MATERIAL ->
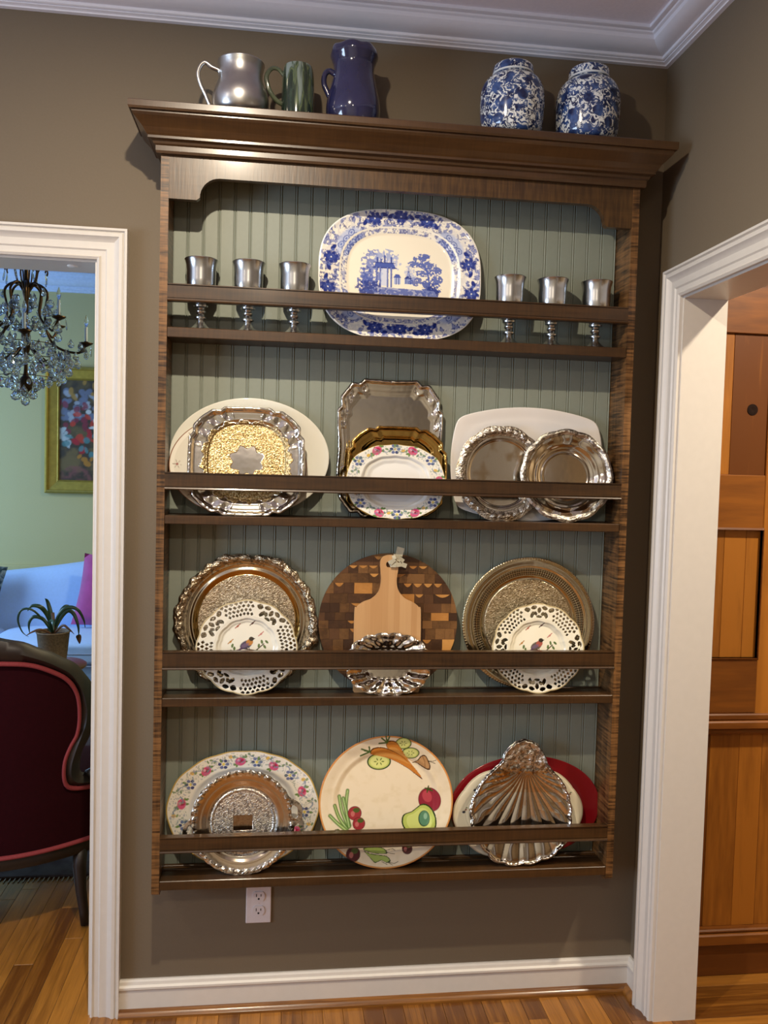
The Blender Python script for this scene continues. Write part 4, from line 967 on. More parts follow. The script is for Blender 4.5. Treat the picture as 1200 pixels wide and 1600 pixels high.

---

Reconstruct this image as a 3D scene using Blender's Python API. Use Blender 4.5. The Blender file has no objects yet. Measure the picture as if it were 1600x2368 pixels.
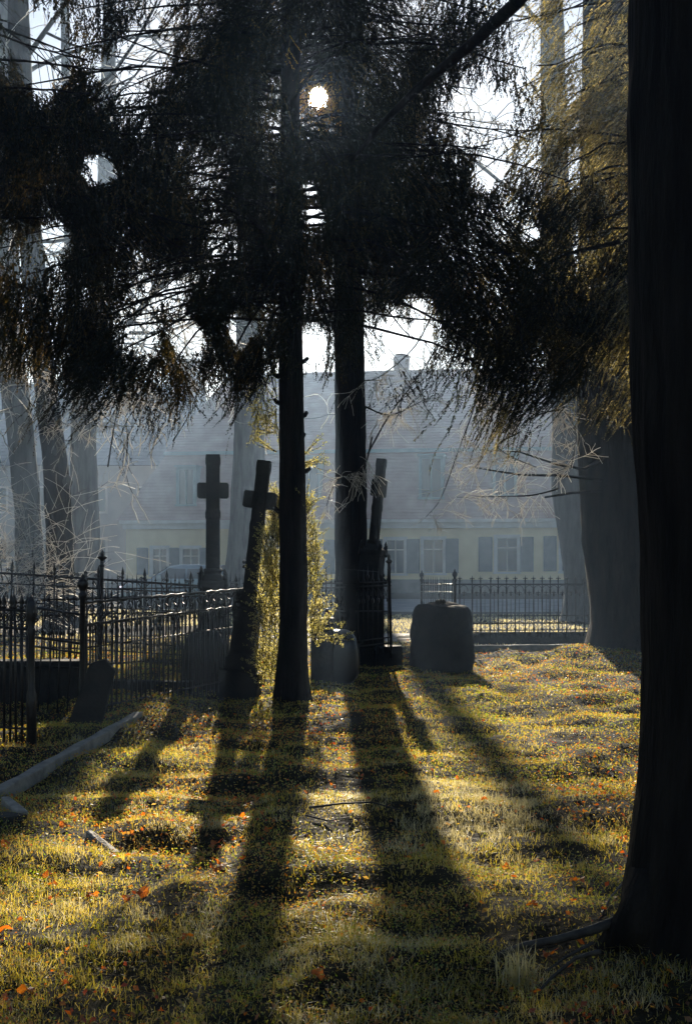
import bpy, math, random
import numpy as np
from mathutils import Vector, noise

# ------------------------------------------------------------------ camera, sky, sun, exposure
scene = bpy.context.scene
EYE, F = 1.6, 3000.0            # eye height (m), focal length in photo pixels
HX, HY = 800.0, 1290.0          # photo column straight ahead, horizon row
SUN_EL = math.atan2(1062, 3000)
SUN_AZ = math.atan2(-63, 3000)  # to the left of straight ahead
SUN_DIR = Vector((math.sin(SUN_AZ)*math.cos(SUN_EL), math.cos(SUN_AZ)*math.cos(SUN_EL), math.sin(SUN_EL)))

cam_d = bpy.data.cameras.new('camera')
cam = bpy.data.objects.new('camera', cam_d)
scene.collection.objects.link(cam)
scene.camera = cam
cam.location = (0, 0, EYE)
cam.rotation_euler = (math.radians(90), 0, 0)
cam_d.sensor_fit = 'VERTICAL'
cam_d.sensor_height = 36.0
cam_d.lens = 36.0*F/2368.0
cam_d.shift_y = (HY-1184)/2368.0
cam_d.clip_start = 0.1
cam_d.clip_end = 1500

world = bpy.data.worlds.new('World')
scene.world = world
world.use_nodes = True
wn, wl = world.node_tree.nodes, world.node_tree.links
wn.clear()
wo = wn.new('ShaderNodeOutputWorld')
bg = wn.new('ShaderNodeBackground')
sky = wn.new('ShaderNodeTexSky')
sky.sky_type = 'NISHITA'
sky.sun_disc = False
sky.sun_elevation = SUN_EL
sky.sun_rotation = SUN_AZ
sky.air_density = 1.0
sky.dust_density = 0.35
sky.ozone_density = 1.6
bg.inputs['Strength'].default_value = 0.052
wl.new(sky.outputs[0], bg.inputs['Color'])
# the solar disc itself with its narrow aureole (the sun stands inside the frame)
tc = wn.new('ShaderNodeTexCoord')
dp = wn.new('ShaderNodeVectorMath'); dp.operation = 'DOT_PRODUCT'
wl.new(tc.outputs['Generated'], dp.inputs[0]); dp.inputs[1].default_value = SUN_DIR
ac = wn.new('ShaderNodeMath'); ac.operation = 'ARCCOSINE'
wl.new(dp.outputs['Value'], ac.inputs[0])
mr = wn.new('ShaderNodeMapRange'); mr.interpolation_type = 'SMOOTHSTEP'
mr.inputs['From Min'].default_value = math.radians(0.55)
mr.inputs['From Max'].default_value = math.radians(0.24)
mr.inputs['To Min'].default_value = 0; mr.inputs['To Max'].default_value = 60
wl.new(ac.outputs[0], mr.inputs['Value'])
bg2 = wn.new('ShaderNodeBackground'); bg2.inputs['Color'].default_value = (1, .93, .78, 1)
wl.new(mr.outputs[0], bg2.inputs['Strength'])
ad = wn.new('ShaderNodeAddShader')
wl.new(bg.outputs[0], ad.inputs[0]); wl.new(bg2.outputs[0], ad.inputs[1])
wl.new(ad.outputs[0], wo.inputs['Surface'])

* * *

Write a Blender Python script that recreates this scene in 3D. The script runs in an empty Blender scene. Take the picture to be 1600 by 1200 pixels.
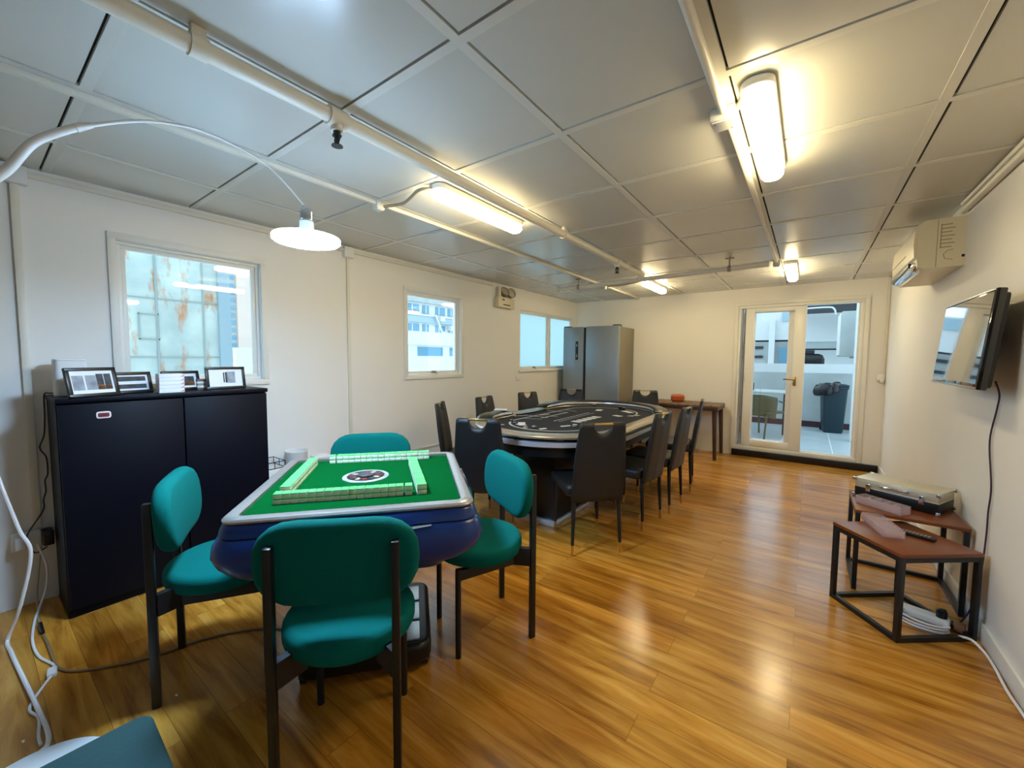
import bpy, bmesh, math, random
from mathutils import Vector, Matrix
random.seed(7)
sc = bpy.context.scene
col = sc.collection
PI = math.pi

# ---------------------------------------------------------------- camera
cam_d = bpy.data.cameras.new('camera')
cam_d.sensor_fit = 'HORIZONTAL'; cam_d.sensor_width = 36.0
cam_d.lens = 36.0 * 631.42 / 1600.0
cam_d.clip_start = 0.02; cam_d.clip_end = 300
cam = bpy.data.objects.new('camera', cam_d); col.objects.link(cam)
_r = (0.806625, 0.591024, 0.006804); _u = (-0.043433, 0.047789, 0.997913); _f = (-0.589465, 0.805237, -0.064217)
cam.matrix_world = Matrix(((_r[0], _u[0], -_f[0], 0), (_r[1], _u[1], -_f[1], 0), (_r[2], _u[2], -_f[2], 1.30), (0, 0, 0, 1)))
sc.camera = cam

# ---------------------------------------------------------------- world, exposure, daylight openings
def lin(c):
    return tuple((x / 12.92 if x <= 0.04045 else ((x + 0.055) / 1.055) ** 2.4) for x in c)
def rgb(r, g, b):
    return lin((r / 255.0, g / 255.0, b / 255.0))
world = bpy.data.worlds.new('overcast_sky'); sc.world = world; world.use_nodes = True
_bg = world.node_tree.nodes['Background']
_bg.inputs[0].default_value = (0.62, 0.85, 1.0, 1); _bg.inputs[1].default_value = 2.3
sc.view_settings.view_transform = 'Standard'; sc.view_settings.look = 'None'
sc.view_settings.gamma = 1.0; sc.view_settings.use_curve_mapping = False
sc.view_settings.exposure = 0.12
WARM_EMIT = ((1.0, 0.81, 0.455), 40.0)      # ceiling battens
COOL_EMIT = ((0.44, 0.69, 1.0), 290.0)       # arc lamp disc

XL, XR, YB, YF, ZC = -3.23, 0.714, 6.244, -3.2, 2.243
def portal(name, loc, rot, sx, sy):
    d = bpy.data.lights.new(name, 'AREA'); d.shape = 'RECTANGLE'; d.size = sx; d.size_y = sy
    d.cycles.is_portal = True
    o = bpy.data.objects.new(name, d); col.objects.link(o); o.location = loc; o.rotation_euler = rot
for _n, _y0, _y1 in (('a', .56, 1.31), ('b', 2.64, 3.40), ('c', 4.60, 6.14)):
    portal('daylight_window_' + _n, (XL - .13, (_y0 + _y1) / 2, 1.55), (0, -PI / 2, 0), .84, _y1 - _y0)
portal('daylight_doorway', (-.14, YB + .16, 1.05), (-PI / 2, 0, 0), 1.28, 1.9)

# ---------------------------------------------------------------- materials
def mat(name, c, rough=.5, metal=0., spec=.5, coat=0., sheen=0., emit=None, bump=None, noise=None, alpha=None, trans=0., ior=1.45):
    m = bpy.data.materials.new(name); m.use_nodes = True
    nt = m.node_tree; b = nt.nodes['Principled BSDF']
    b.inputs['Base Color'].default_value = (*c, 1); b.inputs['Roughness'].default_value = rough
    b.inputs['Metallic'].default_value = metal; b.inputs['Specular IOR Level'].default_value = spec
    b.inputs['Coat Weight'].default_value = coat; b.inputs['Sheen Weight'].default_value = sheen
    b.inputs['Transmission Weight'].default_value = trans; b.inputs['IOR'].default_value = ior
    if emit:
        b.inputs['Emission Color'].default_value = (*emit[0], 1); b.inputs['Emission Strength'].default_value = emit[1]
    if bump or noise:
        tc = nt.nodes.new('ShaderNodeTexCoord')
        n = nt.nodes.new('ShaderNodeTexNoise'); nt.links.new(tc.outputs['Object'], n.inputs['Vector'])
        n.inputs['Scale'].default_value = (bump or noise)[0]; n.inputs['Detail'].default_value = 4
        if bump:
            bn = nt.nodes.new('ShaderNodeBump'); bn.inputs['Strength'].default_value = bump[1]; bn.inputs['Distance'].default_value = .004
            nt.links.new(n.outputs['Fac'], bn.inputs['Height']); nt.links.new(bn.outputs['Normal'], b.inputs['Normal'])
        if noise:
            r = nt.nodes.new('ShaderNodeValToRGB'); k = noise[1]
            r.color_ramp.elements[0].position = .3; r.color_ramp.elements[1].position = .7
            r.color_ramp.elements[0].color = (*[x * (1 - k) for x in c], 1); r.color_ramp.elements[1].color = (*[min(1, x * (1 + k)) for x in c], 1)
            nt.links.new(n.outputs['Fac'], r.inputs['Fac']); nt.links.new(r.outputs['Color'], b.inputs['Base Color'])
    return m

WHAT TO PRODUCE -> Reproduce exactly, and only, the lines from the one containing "Reconstruct this image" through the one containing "cam_d.clip_end = 1500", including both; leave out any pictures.

CORRECT OUTPUT ->
Reconstruct this image as a 3D scene using Blender's Python API. Use Blender 4.5. The Blender file has no objects yet. Measure the picture as if it were 1600x2368 pixels.
import bpy, math, random
import numpy as np
from mathutils import Vector, noise

# ------------------------------------------------------------------ camera, sky, sun, exposure
scene = bpy.context.scene
EYE, F = 1.6, 3000.0            # eye height (m), focal length in photo pixels
HX, HY = 800.0, 1290.0          # photo column straight ahead, horizon row
SUN_EL = math.atan2(1062, 3000)
SUN_AZ = math.atan2(-63, 3000)  # to the left of straight ahead
SUN_DIR = Vector((math.sin(SUN_AZ)*math.cos(SUN_EL), math.cos(SUN_AZ)*math.cos(SUN_EL), math.sin(SUN_EL)))

cam_d = bpy.data.cameras.new('camera')
cam = bpy.data.objects.new('camera', cam_d)
scene.collection.objects.link(cam)
scene.camera = cam
cam.location = (0, 0, EYE)
cam.rotation_euler = (math.radians(90), 0, 0)
cam_d.sensor_fit = 'VERTICAL'
cam_d.sensor_height = 36.0
cam_d.lens = 36.0*F/2368.0
cam_d.shift_y = (HY-1184)/2368.0
cam_d.clip_start = 0.1
cam_d.clip_end = 1500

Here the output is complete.